The freshman senator, who has made his "middle-class tax cut" the core of his economic agenda, has used differing qualifying income figures in his speeches and ads to identify which income group would see its taxes cut under his proposal. In one TV ad, he reduced the plan's $250,000 threshold by as much as $50,000.

Then, in an interview last week, Sen. Joseph R. Biden Jr. of Delaware, his vice presidential running mate, appeared to cut the income eligibility figure to $150,000, followed by Obama campaign surrogate Bill Richardson, the tax-cutting governor of New Mexico, who further lowered the definition of middle class to $120,000 or less.

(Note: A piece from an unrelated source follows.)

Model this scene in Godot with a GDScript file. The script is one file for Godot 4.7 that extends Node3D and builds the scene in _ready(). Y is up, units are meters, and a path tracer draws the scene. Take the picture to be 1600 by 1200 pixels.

"At this rate, it won't take long until Obama is again raising taxes on Americans making as little as $42,000 a year," said Alex Conant, the Republican National Committee's spokesman, referring to Mr. Obama's vote for a Democratic budget resolution that would have let most of President Bush's tax cuts expire, effectively raising income taxes on Americans making $41,500, according to FactCheck.org.

The Obama tax plan's descending income thresholds has not escaped the notice of Sen. John McCain's campaign, nor the RNC's army of researchers, who were sending out a drumbeat of press releases all week, monitoring the time and place of the Obama campaign's changing numbers. Among those changes:

-- In July: "If you make $250,000 a year or less, we will not raise your taxes. We will cut your taxes," Mr. Obama said in remarks at Powder Springs, Ga.

-- In October: "If you have a job, pay taxes and make less than $200,000 a year, you'll get a tax cut," Mr. Obama said in a TV ad titled "Defining Moment" that has been running across the country.

-- Last week: "What we're saying is that [Mr. Bush's tax cuts to the wealthy] ... should go to middle-class people - people making under $150,000 a year," said Mr. Biden in an interview with WNEP in Scranton, Pa.

-- Friday: Mr. Obama "is basically looking at $120,000 and under [as] among those that are in the middle class and there is a tax cut" for them, Mr. Richardson said on KOA-AM in Denver.

The Obama campaign's varying words on who would be eligible for Mr. Obama's tax cuts left economists Friday scratching their heads and wondering just who would benefit and who would not.

"Every time we look, his plan changes. Anything is possible," said McCain economic adviser Kevin Hassett at the American Enterprise Institute.

The Obama campaign denied moving away from the senator's original tax-cut plan. It said Friday that Mr. Richardson "simply misspoke" when he used the $120,000 figure and "meant to say people making less than $250,000 won't see their taxes increased." The statement said: "Senator Obama wouldn't raise taxes on families making less than $250,000."

However, other economic analysts said that the Obama campaign's declining income eligibility levels for his tax cuts raises troubling questions about Mr. Obama's promise to give tax cuts to 95 percent of all taxpayers.

"A lot of people may vote for Obama thinking they are going to get a tax cut are going to get a tax hike," said Phil Kerpen, director of policy at Americans for Prosperity, a free-market advocacy group.

"What is clearly going on here is the changing definition of what constitutes the middle class," said economist Bruce Bartlett, adding that "the vast majority of Americans say they are middle class and very few think of themselves as either rich or poor."